Per FindLaw, a prosecutor has two ways of proving the drugs belonged to you: actual possession and constructive possession. The former is far easier to prove than the latter. In an actual possession case, all the prosecutor must prove is that the officers recovered the drugs from your person, such as from one of your pockets. (S)he proves this through direct evidence, i.e., the testimony of the officer who recovered the drugs from you. Should the jury believe the officer’s testimony credible, your conviction is virtually assured.
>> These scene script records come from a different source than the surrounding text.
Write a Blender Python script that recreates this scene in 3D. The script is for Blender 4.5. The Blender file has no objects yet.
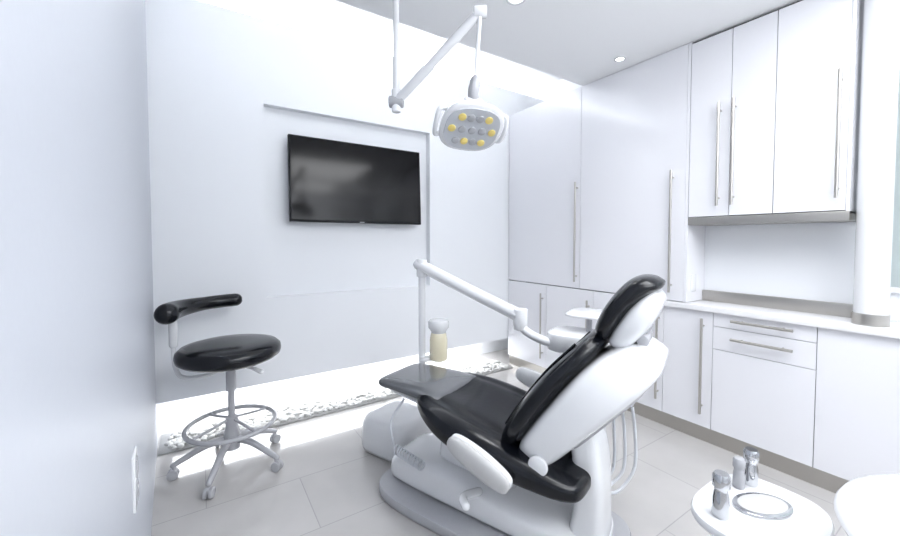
import bpy, bmesh, math, random
from mathutils import Vector, Matrix
random.seed(4)
scene = bpy.context.scene
try:
    scene.view_settings.view_transform = 'Standard'
except Exception:
    pass

# ------------------------------------------------------------ materials
def mat(name, col, rough=0.5, metal=0.0, coat=0.0, emit=None, es=1.0, trans=0.0, bump=0.0, bscale=60, var=0.03, ior=1.45, spec=0.5):
    m = bpy.data.materials.new(name); m.use_nodes = True
    nt = m.node_tree; b = nt.nodes['Principled BSDF']
    tc = nt.nodes.new('ShaderNodeTexCoord')
    nz = nt.nodes.new('ShaderNodeTexNoise'); nz.inputs['Scale'].default_value = bscale
    nt.links.new(tc.outputs['Object'], nz.inputs['Vector'])
    mx = nt.nodes.new('ShaderNodeMix'); mx.data_type = 'RGBA'
    mx.inputs[6].default_value = (*[c*(1-var) for c in col], 1)
    mx.inputs[7].default_value = (*[min(1, c*(1+var)) for c in col], 1)
    nt.links.new(nz.outputs['Fac'], mx.inputs[0])
    nt.links.new(mx.outputs[2], b.inputs['Base Color'])
    b.inputs['Roughness'].default_value = rough
    b.inputs['Metallic'].default_value = metal
    b.inputs['Coat Weight'].default_value = coat
    b.inputs['Coat Roughness'].default_value = 0.08
    b.inputs['Transmission Weight'].default_value = trans
    b.inputs['IOR'].default_value = ior
    b.inputs['Specular IOR Level'].default_value = spec
    if emit:
        b.inputs['Emission Color'].default_value = (*emit, 1)
        b.inputs['Emission Strength'].default_value = es
    if bump > 0:
        bp = nt.nodes.new('ShaderNodeBump'); bp.inputs['Strength'].default_value = bump
        bp.inputs['Distance'].default_value = 0.002
        nt.links.new(nz.outputs['Fac'], bp.inputs['Height'])
        nt.links.new(bp.outputs['Normal'], b.inputs['Normal'])
    return m

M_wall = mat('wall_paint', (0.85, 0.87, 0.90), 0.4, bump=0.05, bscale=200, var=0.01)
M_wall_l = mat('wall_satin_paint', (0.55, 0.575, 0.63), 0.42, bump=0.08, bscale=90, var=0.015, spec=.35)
M_ceil = mat('ceiling_paint', (0.90, 0.91, 0.925), 0.7, var=0.01)
M_cab = mat('cabinet_laminate', (0.815, 0.82, 0.86), 0.18, coat=0.3, var=0.005)
M_carc = mat('cabinet_carcass', (0.22, 0.23, 0.26), 0.5)
M_count = mat('counter_quartz', (0.84, 0.84, 0.86), 0.2, bscale=300, var=0.03)
M_steel = mat('brushed_steel', (0.50, 0.48, 0.45), 0.33, metal=1.0, bscale=400)
M_chrome = mat('chrome', (0.55, 0.56, 0.58), 0.12, metal=1.0)
M_plw = mat('white_enamel', (0.80, 0.81, 0.83), 0.2, coat=0.4, var=0.005)
M_plg = mat('grey_enamel', (0.44, 0.445, 0.47), 0.25, coat=0.3)
M_pad = mat('light_grey_vinyl', (0.54, 0.54, 0.54), 0.4)
M_black = mat('black_vinyl', (0.004, 0.005, 0.008), 0.20, coat=0.0, bump=0.25, bscale=60, var=0.2, spec=0.45)
M_leg = mat('charcoal_vinyl', (0.10, 0.105, 0.115), 0.2, coat=0.8, bump=0.15, bscale=120, var=0.1)
M_blackpl = mat('black_plastic', (0.006, 0.006, 0.008), 0.3, spec=0.3)
M_screen = mat('tv_glass', (0.002, 0.002, 0.003), 0.12, spec=0.35)
M_dark = mat('shadow_gap', (0.02, 0.02, 0.02), 0.8)
M_peb = mat('white_pebbles', (0.55, 0.55, 0.54), 0.5, bscale=12, var=0.35)
M_amber = mat('amber_liquid', (0.80, 0.74, 0.55), 0.15, coat=0.6)
M_yellow = mat('yellow_led', (0.85, 0.68, 0.22), 0.3, coat=.5)
M_lens = mat('led_lens', (0.60, 0.62, 0.66), 0.12, coat=0.8)
M_led = mat('led_emit', (1, 1, 1), 0.5, emit=(0.96, 0.98, 1.0), es=9)
M_glass = mat('window_glass', (0.46, 0.52, 0.52), 0.05, coat=0.8)
M_hose = mat('hose_grey', (0.62, 0.64, 0.68), 0.35)

def floor_mat():
    m = bpy.data.materials.new('porcelain_tile'); m.use_nodes = True
    nt = m.node_tree; b = nt.nodes['Principled BSDF']
    tc = nt.nodes.new('ShaderNodeTexCoord')
    br = nt.nodes.new('ShaderNodeTexBrick')
    br.offset = 0.5; br.squash = 1.0
    br.inputs['Scale'].default_value = 1.0
    br.inputs['Brick Width'].default_value = 0.9
    br.inputs['Row Height'].default_value = 0.45
    br.inputs['Mortar Size'].default_value = 0.0025
    br.inputs['Mortar Smooth'].default_value = 0.1
    br.inputs['Color1'].default_value = (0.56, 0.545, 0.535, 1)
    br.inputs['Color2'].default_value = (0.58, 0.565, 0.555, 1)
    br.inputs['Mortar'].default_value = (0.43, 0.42, 0.42, 1)
    nz = nt.nodes.new('ShaderNodeTexNoise'); nz.inputs['Scale'].default_value = 3; nz.inputs['Detail'].default_value = 6
    mx = nt.nodes.new('ShaderNodeMix'); mx.data_type = 'RGBA'; mx.blend_type = 'MULTIPLY'
    mx.inputs[0].default_value = 0.22
    nt.links.new(tc.outputs['Object'], br.inputs['Vector'])
    nt.links.new(tc.outputs['Object'], nz.inputs['Vector'])
    nt.links.new(br.outputs['Color'], mx.inputs[6]); nt.links.new(nz.outputs['Fac'], mx.inputs[7])
    nt.links.new(mx.outputs[2], b.inputs['Base Color'])
    b.inputs['Roughness'].default_value = 0.07
    b.inputs['Specular IOR Level'].default_value = 0.9
    return m
M_floor = floor_mat()

# ------------------------------------------------------------ helpers
def empty(name, loc=(0, 0, 0), rotz=0.0):
    o = bpy.data.objects.new(name, None); o.empty_display_size = 0.1
    scene.collection.objects.link(o)
    o.location = loc; o.rotation_euler = (0, 0, rotz)
    return o

def finish(name, bm, m, parent=None, smooth=True, ang=40):
    bmesh.ops.recalc_face_normals(bm, faces=bm.faces)
    me = bpy.data.meshes.new(name); bm.to_mesh(me); bm.free()
    o = bpy.data.objects.new(name, me); scene.collection.objects.link(o)
    for mm in (m if isinstance(m, (list, tuple)) else [m]): me.materials.append(mm)
    if smooth:
        for p in me.polygons: p.use_smooth = True
        try: me.set_sharp_from_angle(angle=math.radians(ang))
        except Exception: pass
    if parent: o.parent = parent
    return o

def bm_box(bm, lo, hi, bev=0.0, seg=2):
    r = bmesh.ops.create_cube(bm, size=1.0)
    vs = r['verts']
    for v in vs:
        v.co = Vector([(lo[i]+hi[i])/2 + v.co[i]*(hi[i]-lo[i]) for i in range(3)])
    if bev > 0:
        es = list({e for v in vs for e in v.link_edges})
        bmesh.ops.bevel(bm, geom=es, offset=bev, segments=seg, affect='EDGES', profile=0.5)

def box(name, lo, hi, m, bev=0.0, parent=None, seg=3):
    bm = bmesh.new(); bm_box(bm, lo, hi, bev, seg)
    return finish(name, bm, m, parent, smooth=bev > 0)

def boxes(name, lst, m, parent=None, bev=0.0):
    bm = bmesh.new()
    for lo, hi in lst: bm_box(bm, lo, hi, bev)
    return finish(name, bm, m, parent, smooth=bev > 0)

def frame(d):
    d = d.normalized()
    a = Vector((0, 0, 1)) if abs(d.z) < 0.9 else Vector((1, 0, 0))
    u = d.cross(a).normalized(); v = d.cross(u).normalized()
    return u, v

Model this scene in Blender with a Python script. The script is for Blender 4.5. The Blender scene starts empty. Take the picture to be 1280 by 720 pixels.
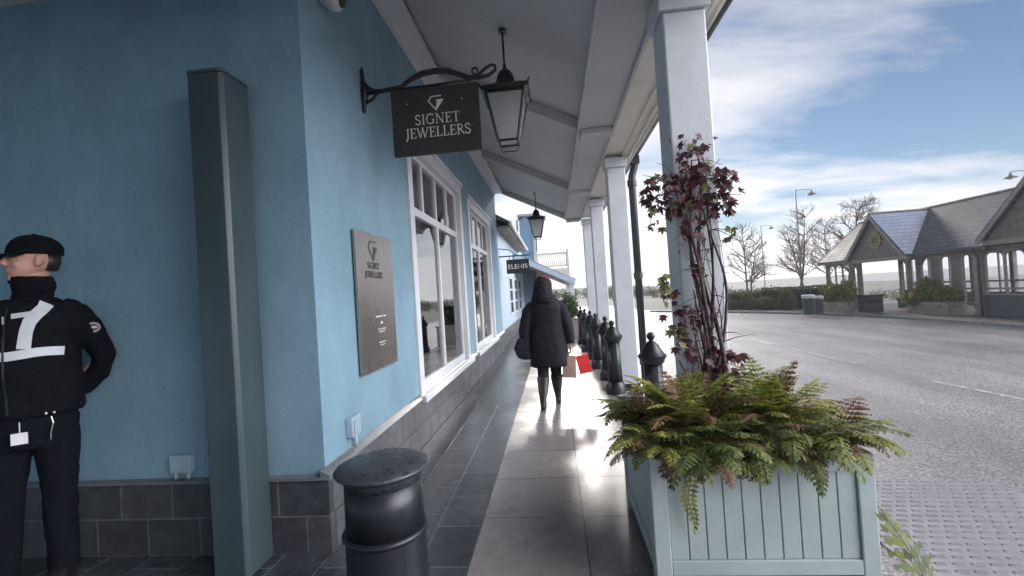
import bpy, bmesh, math, random
from mathutils import Vector, Matrix, noise as mnoise
R = math.radians
S = bpy.context.scene
COL = S.collection
random.seed(7)

# ------------------------------------------------------------------ camera
cd = bpy.data.cameras.new('camera'); cam = bpy.data.objects.new('camera', cd); COL.objects.link(cam)
cd.sensor_width = 36.0; cd.lens = 36*555/1280; cd.clip_start = 0.05; cd.clip_end = 3000
cam.matrix_world = (Matrix.Translation((0, 0, 1.45)) @ Matrix.Rotation(R(5.4168), 4, 'Z')
                    @ Matrix.Rotation(R(90+0.7651), 4, 'X') @ Matrix.Rotation(R(-3.7), 4, 'Z'))
S.camera = cam
# ------------------------------------------------------------------ sky and sun
HAZE = 0.0014
CLOUD, SKY_FILL = 9.8, 110.0
SUN_EL, SUN_AZ = 23.5, 3.5          # azimuth clockwise from +Y
w = bpy.data.worlds.new('World'); S.world = w; w.use_nodes = True
wn = w.node_tree.nodes; wl = w.node_tree.links; wn.clear()
out = wn.new('ShaderNodeOutputWorld'); bg = wn.new('ShaderNodeBackground')
sky = wn.new('ShaderNodeTexSky'); sky.sky_type = 'NISHITA'; sky.sun_disc = False
sky.sun_elevation = R(SUN_EL); sky.sun_rotation = R(SUN_AZ); sky.air_density = 1.0; sky.dust_density = 0.2; sky.ozone_density = 4.0
tc = wn.new('ShaderNodeTexCoord'); sep = wn.new('ShaderNodeSeparateXYZ'); wl.new(tc.outputs['Generated'], sep.inputs[0])
def wmath(op, a, b=None, c=None, clamp=False):
    n = wn.new('ShaderNodeMath'); n.operation = op; n.use_clamp = clamp
    for i, v in enumerate((a, b, c)):
        if v is None: continue
        if isinstance(v, (int, float)): n.inputs[i].default_value = v
        else: wl.new(v, n.inputs[i])
    return n.outputs[0]
zc = wmath('MAXIMUM', sep.outputs[2], 0.0)
den = wmath('ADD', zc, 0.16)
cx = wmath('DIVIDE', sep.outputs[0], den); cy = wmath('DIVIDE', sep.outputs[1], den)
cmb = wn.new('ShaderNodeCombineXYZ'); wl.new(cx, cmb.inputs[0]); wl.new(cy, cmb.inputs[1])
mp = wn.new('ShaderNodeMapping'); mp.inputs['Location'].default_value = (3.1, 1.7, 0.0); mp.inputs['Rotation'].default_value = (0, 0, R(-28)); mp.inputs['Scale'].default_value = (0.75, 1.5, 1)
wl.new(cmb.outputs[0], mp.inputs[0])
nz = wn.new('ShaderNodeTexNoise'); nz.inputs['Scale'].default_value = 1.0; nz.inputs['Detail'].default_value = 7; nz.inputs['Roughness'].default_value = 0.55; nz.inputs['Distortion'].default_value = 0.25
wl.new(mp.outputs[0], nz.inputs['Vector'])
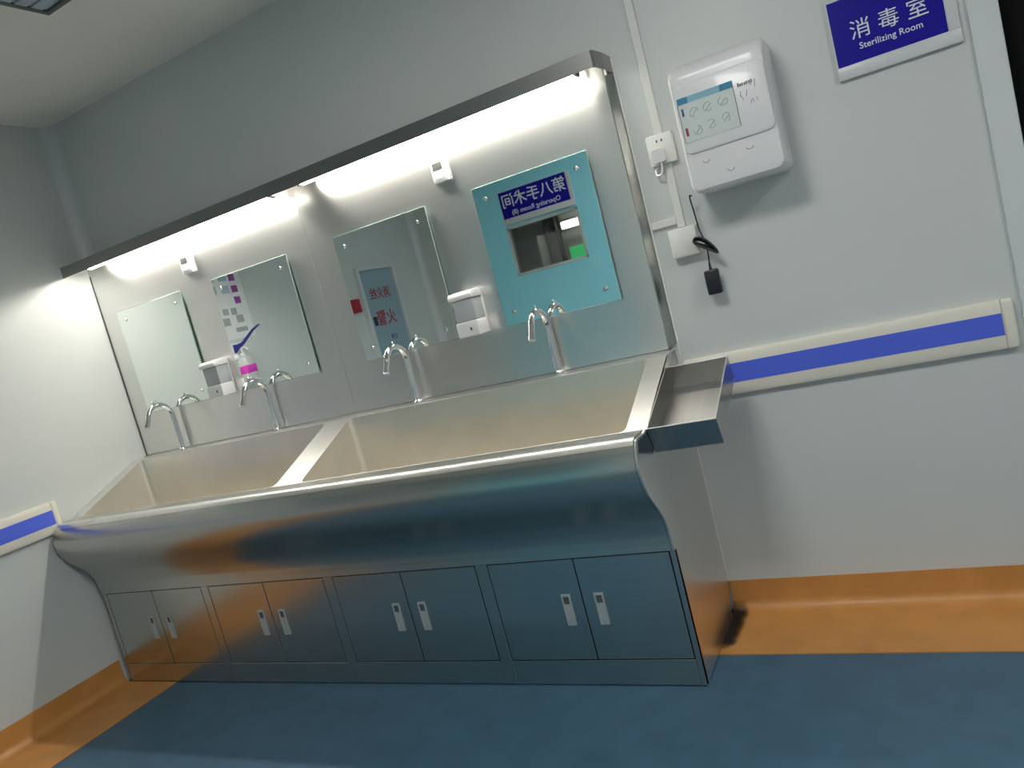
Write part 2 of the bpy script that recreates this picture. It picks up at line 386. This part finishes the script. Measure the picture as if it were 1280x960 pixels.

A prosecutor has far more difficulty proving constructive possession. Why? Because in these cases, there is no direct evidence. Instead, the prosecutor must rely on circumstantial evidence as to your ownership or control of the drugs. The circumstantial evidence must be strong enough that the jury can make a reasonable inference that you owned or controlled the drugs.

Illustrative examples

To help you understand constructive possession, consider two nearly identical fact situations with one crucial difference that makes or breaks the prosecutor’s case against you.

In the first example the officer testifies to the following four facts:

  1. (S)he pulled you over for a traffic violation.
  2. Three passengers were riding in your car with you at the time.
  3. (S)he legally searched your car.
  4. (S)he found drugs hidden in your locked console after you voluntarily gave him or her the key.

In this example, since you had the only key to the drugs’ hiding place, i.e., the locked console, the jury can reasonably infer that the drugs belonged to you.

In the second example, the first three facts stay the same, but the fourth changes. This time the officer finds the drugs hidden in your unlocked console. Now the prosecutor has a real problem. Which of the four people in your car owned the drugs? Since your three passengers had just as much access to your console as you did, and just as much opportunity to put the drugs in it, no jury can reasonably infer that you owned the drugs. In fact, since the jury cannot convict anyone of owning or controlling the drugs, your attorney likely can get your charges dismissed before your case ever goes to trial.

This is educational information only and not legal advice.